L’ISOLA DEI SARDI

L’ISOLA DEI SARDI

DI ENNIO PORCEDDU

 

” E’ noto come fra i maggiori flagelli che funestarono il travagliato cammino della Sardegna – scrive Alberto Caocci, L’Isola dei Sardi – La Sardegna nelle opere di Dante – sia da annoverare la malaria: una calamità secolare che affonda le proprie radici nei lontani tempi in cui venne profilandosi di fronte alle coste dell’isola la minaccia dell’invasione cartaginese: la prima d’una lunga serie che si sarebbe succeduta nel corso di ventidue secoli”.

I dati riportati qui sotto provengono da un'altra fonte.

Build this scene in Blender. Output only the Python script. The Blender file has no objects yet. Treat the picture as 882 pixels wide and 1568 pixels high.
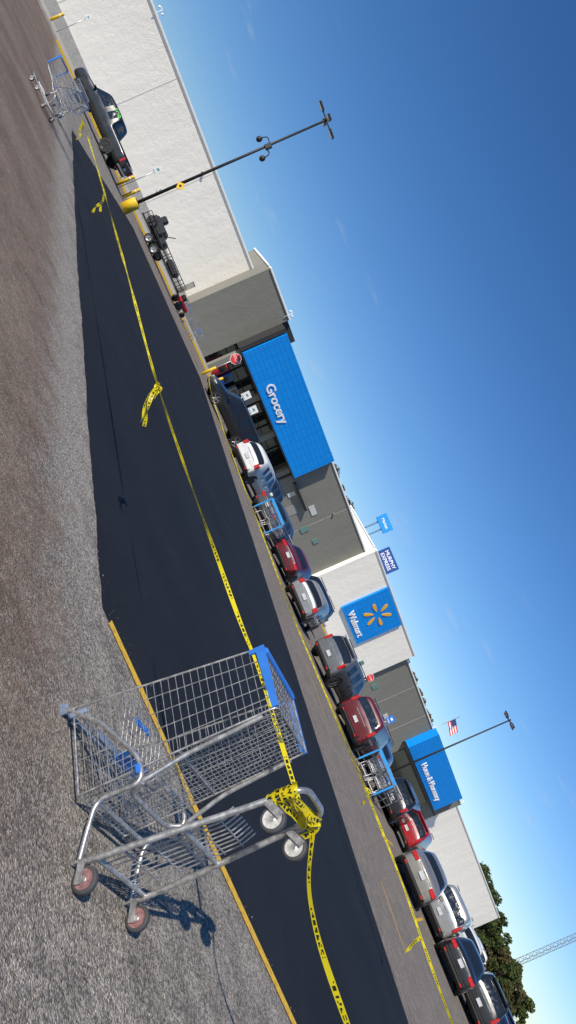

La cronaca della Sardegna è stata condizionata in senso tragico da tre terribili flagelli provenienti dall’Africa. “I Punici, che uccisero la millenaria civiltà megalitica di un popolo di pastori che costruirono i nuraghi: la malaria, portata nell’isola dagli schiavi cartaginesi, che ha decimato e quasi annichilito la volontà di ripresa dei Sardi, per oltre duemila anni; la furia inesorabile contro l’inerme popolazione costiera, dapprima operata dai Saraceni e poi dai Barbareschi, in continue incursioni”.

Intorno al III e IV secolo d. C., però le avversità dell’Isola volsero al peggio, la Malaria si propagava, mietendo sempre più vittime: una maledizione che fu scacciata solo due millenni più tardi dall’esercito americano, con il D.D.T.

Lo storico Ettore Pais ha assegnato alla dominazione cartaginese il dilagare della malaria nella nostra isola, senza tuttavia produrre una probante documentazione.

Resta incontrovertibile, comunque, che fin dall’antichità classica è stata tramandata una larga messe di citazioni sulla mala sanità dell’isola. Il primo a occuparsene fu Cicerone, noto detrattore della Sardegna e dei suoi abitanti. In una lettera al fratello Quinto, allora pretore a Olbia, lo prega di rientrare quanto prima a Roma, o almeno di riguardarsi, poiché anche se si era d’inverno, la salubrità del clima sardo avrebbe potuto ugualmente essergli fatale: “Benché sia inverno, ricorda che quella è la Sardegna!”

Altrove, rallegrandosi di avere rotto ogni rapporto col sardo Tigellio (una specie di cantautore particolarmente caro a Cesare), la definisce: ” più pestilenziale della sua patria”.

Della vita della Sardegna sotto la dominazione romana del II secolo a. C., c’è poco da ricordare se non le ribellioni continue dei Sardi: I pirati saccheggiavano i porti, deportavano come schiavi i Sardi nell’Africa del Nord, man mano che le difese romane s’indebolivano.

Perché tanto interesse per una terra così “difficile”? Non certo per le sue immense ricchezze – si domanda lo storico Alberto Caocci, perché – come ben si sapeva – le precedenti dominazioni ne avevano in sostanza distrutta l’economia.

Infatti, furono gli arabi a dare maggior problema e i Sardi scelsero di chiedere la protezione alle città di Pisa e Genova.

Scoperta la nostra, isola, le due Repubbliche marinare si accorsero di quanto fosse importante la Sardegna, dal punto di vista strategico, politico e commerciale e quindi intrecciarono una fitta rete di rapporti commerciali con i Giudicati.

Al seguito dei Pisani e dei Genovesi , spesso invitati dai Giudici, sbarcarono nell’Isola numerosi monaci Benedettini, Cassinesi, Vallombrosani, Camaldolesi, Vittorini e Cistercensi. Che la inondarono di monasteri, chiese e abbazie che divennero centri di fiorenti attività. Ma non tutto andò tranquillo tra le due Repubbliche: Tra loro si instaurò una loro secolare rivalità che li condusse ad una lotta senza quartiere: e il teatro di questo lotta fu la Sardegna. Anche i monaci che in prevalenza appartenevano agli ordini religiosi toscani, non dimentichi della propria origine, si adoperarono per favorire la Repubblica di Pisa. Altri agirono allo stesso modo, nei confronti del Papato, sempre convinti di vantare diritti sulla Sardegna o sulla Repubblica di Genova. Questo portò l’Isola alla perdita dell’autonomia.